In August 2022 I attended the Greenbelt Festival of Art, Ideas and Spirituality in Northamptonshire, England. I was delighted to find that Brian Eno was one of the many speakers.
As part of a discussion panel Mr Eno asked the question 'What is the opposite of art?' and if I remember rightly he suggested that war may be that opposite. Since the panel included Palestinian artists this question and answer reverberated in the discussion.
So what is the opposite of art? It is an interesting question. What do philosophers and aestheticians think? I did some research.
Possible opposites of art
Science and Technology
Some suggest that science and technology is the opposite of art but many others think this incorrect and even insulting to scientists and technologists since their work often includes creative thinking. So maybe we need to say that art itself is creative, and makes new things, but that any other field where new things are made is also creative including the making of new ideas about science, technology and even politics. So it seems reasonable to say that science and technology are not the opposite of art, but do in fact share some characteristics with it.
Bureaucracy
Others see bureaucracy as an opposite of art but again that seems insulting to those who administer complex modern societies, or indeed those who administered historically successful bureaucracies such as the one in ancient China. Bureaucrats are theoretically capable of creativity in their conduct of administration and in the reviews and development of the rules of that administration.
Practicality
I read that practicality was the opposite of art but immediately hit a problem with this idea. The arts – sculpture, painting, music to name a few, do require a certain practicality. Where the notes are on the neck of a violin for example, or the practical technique of painting. When one looks at the decorative or one might say ‘practical’ arts such as furniture or architecture then the idea that practicality is the opposite of art becomes even shakier, since here decorative art and practicality meet.
Vandalism
This seems to be a good antithesis of art as vandalism is defined as simply destruction.
Some people consider graffiti to be vandalism whereas others consider it to be art. Perhaps it depends on what the graffiti adds to the surface on which it is painted. If it enhances its surroundings then maybe it can be art, such as Banksy’s works. But if it defaces and degrades then surely it is vandalism. Also what are the sentiments contained in the graffiti – are they offensive and designed to oppress or marginalise a group of people? Again if so then that is surely vandalism.
War
Brian Eno suggested that war is the opposite of art. Quite possibly this is true since war is designed to destroy. What war creates may be for example regime change as in the Second World War, but no war was ever fought to create art.

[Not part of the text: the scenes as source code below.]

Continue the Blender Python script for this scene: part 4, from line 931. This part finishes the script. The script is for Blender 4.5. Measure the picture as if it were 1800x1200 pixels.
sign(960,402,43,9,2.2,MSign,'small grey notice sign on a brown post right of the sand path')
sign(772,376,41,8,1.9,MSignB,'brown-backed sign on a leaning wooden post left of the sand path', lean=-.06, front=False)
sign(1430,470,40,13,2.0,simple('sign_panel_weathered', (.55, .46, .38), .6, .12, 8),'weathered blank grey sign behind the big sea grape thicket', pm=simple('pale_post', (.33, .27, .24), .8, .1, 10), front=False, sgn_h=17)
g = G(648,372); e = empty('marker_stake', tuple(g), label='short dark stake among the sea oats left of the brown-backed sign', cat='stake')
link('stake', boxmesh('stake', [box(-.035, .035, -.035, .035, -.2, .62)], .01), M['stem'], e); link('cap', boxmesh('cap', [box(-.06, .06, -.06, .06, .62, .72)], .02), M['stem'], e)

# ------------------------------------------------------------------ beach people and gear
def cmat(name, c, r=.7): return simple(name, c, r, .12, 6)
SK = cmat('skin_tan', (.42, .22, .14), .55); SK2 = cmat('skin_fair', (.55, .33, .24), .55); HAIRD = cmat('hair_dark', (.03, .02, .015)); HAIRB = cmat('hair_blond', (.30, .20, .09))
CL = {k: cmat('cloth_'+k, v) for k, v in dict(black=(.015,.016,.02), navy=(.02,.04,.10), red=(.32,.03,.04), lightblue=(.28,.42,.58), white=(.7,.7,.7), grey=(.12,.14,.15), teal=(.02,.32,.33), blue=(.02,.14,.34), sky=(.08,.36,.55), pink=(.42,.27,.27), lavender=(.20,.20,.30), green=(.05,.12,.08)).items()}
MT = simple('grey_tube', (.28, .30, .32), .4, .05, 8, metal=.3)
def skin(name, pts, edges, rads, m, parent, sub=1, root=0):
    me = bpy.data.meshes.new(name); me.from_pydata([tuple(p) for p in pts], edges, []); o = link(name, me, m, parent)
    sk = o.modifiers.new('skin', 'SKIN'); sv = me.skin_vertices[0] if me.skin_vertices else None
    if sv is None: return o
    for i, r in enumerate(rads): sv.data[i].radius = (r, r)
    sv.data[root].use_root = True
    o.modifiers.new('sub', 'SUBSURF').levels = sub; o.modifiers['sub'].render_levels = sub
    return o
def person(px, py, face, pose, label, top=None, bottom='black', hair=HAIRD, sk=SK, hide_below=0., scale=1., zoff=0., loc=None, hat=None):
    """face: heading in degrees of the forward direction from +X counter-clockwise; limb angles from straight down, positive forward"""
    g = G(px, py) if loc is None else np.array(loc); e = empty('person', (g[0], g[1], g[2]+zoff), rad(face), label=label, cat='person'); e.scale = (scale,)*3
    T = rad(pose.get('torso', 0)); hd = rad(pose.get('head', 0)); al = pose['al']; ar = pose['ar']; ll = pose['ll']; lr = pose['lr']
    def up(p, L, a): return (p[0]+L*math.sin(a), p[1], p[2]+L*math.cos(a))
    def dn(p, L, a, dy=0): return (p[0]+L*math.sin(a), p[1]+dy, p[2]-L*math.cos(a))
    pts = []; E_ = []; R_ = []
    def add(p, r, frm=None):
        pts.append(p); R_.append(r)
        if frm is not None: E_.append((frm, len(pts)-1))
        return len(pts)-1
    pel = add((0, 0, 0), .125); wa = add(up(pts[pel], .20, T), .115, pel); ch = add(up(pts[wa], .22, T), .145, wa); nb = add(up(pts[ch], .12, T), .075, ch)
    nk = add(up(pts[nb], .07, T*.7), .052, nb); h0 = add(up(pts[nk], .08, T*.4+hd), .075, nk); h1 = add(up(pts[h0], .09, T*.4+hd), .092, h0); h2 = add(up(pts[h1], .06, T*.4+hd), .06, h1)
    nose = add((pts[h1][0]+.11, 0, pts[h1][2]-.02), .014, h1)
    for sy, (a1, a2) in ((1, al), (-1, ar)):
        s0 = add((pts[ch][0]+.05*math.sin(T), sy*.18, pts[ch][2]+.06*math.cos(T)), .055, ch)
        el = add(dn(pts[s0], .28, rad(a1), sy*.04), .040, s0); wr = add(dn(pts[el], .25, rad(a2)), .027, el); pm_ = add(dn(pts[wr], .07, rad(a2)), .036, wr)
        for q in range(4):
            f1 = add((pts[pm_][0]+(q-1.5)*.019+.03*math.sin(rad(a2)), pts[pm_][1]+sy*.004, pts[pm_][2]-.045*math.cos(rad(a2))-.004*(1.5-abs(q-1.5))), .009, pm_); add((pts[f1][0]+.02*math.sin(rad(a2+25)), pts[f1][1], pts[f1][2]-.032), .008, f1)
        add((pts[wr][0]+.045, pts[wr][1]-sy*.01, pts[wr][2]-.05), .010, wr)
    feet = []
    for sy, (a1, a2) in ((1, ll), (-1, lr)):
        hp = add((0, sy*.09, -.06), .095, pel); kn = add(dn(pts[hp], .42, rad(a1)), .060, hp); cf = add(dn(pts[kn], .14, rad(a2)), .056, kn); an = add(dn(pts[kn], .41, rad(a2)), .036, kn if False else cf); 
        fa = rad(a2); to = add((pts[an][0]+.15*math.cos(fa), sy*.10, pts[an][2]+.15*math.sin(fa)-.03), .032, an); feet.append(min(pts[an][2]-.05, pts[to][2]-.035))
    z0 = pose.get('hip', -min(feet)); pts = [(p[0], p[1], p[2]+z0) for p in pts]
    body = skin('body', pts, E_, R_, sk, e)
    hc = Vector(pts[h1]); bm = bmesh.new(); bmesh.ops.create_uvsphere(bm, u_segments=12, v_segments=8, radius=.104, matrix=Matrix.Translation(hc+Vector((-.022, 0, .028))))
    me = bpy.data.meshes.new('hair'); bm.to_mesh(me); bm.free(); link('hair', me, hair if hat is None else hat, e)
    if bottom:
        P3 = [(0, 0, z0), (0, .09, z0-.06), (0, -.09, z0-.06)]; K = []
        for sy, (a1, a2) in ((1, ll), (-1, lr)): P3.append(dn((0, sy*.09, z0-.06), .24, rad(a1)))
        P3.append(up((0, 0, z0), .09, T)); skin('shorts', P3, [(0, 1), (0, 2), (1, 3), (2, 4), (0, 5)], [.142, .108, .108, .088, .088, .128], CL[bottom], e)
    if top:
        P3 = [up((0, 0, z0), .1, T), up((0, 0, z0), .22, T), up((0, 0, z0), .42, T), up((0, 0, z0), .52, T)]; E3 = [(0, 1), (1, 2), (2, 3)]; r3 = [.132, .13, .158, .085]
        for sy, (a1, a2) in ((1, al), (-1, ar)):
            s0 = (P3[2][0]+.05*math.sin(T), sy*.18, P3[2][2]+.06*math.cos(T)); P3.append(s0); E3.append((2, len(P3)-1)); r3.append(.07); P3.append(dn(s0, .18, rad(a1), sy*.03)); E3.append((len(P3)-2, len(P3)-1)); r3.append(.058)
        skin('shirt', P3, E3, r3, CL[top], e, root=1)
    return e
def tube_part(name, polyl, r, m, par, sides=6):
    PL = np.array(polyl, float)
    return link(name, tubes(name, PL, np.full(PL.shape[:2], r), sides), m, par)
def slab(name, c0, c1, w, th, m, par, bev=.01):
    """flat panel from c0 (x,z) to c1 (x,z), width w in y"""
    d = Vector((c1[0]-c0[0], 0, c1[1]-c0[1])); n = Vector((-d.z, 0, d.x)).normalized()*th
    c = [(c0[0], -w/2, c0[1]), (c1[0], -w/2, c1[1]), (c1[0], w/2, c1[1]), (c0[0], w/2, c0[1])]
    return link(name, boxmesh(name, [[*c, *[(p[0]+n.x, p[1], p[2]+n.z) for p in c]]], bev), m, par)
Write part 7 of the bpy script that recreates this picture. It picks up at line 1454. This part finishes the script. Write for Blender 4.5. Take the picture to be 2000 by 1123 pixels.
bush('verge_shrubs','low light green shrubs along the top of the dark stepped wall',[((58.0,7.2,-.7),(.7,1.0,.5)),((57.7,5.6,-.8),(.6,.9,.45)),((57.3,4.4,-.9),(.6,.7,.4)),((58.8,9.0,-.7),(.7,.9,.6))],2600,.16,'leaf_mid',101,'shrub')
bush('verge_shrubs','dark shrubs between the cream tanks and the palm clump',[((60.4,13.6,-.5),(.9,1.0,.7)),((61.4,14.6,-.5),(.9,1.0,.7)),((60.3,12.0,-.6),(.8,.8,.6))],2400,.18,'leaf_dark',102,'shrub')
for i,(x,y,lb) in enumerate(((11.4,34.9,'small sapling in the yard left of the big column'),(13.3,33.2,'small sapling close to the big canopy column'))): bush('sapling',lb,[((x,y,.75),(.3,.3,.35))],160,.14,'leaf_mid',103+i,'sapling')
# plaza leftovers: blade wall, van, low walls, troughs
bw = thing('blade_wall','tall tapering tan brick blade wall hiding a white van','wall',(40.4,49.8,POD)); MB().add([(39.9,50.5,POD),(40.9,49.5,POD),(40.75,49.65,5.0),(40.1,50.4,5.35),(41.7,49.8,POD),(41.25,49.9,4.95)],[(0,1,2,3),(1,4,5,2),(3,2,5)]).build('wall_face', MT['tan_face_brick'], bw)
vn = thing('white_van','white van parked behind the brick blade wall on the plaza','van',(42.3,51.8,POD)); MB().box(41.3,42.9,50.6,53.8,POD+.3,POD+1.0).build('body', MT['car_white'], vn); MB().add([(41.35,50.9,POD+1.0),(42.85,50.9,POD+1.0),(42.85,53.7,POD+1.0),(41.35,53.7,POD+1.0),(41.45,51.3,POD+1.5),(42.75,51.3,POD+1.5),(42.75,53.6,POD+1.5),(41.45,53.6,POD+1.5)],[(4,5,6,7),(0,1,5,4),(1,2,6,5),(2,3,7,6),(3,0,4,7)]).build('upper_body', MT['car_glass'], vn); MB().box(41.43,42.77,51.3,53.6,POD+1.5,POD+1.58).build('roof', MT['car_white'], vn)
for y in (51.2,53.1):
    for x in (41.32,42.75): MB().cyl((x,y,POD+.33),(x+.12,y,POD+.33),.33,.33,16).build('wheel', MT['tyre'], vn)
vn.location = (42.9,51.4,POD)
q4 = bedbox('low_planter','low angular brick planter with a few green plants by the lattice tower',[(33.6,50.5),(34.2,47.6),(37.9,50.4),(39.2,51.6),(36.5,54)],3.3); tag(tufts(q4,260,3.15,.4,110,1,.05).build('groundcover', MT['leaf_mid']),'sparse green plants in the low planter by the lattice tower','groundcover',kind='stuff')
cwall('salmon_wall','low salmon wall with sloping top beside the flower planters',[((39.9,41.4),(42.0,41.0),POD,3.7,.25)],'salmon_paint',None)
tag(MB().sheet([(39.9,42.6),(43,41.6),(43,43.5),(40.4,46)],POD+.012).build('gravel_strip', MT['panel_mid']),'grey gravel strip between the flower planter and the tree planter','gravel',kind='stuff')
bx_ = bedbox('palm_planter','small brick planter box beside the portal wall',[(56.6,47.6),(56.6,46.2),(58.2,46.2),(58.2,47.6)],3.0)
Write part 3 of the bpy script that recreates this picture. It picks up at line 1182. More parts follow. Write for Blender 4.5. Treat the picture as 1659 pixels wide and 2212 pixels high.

But what if war is fought to remove evil? To liberate people from tyranny? That may bring about something positive but it is not art.
So war seems a good antitheses to art.
Oppression
I would argue that oppression can include war, vandalism, immoral science (not all science is immoral) and rigid bureaucracy since all of these oppress people in some way. Oppression arguably negates people’s true creativity since it often prevents them from expressing it.
In Stalin’s Russia art was permitted but only if it glorified the communist state, so bureaucracies can permit art but repress the true nature of art, so it expressed the ideas of those who operate the bureaucracy, and not the artist or the intended audience.
Despite oppression art can be and is created, but that does not mean that oppression is compatible with art. Art is created in spite of it.
So oppression can be seen as an antitheses to creativity, and therefore by extension art.
However oppression does not necessarily destroy anything except freedom and self expression, so it is cannot be the opposite of the act of creation. Perhaps oppression allows the more direct opposites of art such as vandalism and war?
Censorship
I will class censorship as the practical application of oppression, and as a form of oppression. Censorship can lead to the destruction of art, so facilitates vandalism in that sense.
Is this whole argument a trick of words?
Sceptics have suggested that since art itself has not been satisfactorily defined, then neither will its opposite, and that because our notions of art change constantly so will definitions of its opposite. That is a sound argument, except that the fact that art and ideas about art change, does not mean that at a specific point in time, there is no definition of art. Surely if art changes then the definition of it will change. Any definition can only be made with the information known at the time.
Art as a human activity
A writer on the Internet has said that there is no opposite of art as long as there are human beings. This maybe comes from Tolstoy’s definition of art as the expression of the human spirit.
If all art is an expression of our human spirit, then what are we to make of people whose nature is to make war or vandalism? Is that an expression of their spirit? We have to then define what me mean by the ‘spirit’.
I would say history shows us that there were, alongside artists who expressed the human spirit, such as Picasso and Dali, destructive men such as those who started the Second World War, even as the aforementioned artists painted and created.
Conclusion
For now I will accept that vandalism and war are the best culprits as opposites of art, and that the more general label of oppression, to include these opposites, might be the opposite of creativity.
Like the philosophy of aesthetics itself, this article is a work in progress.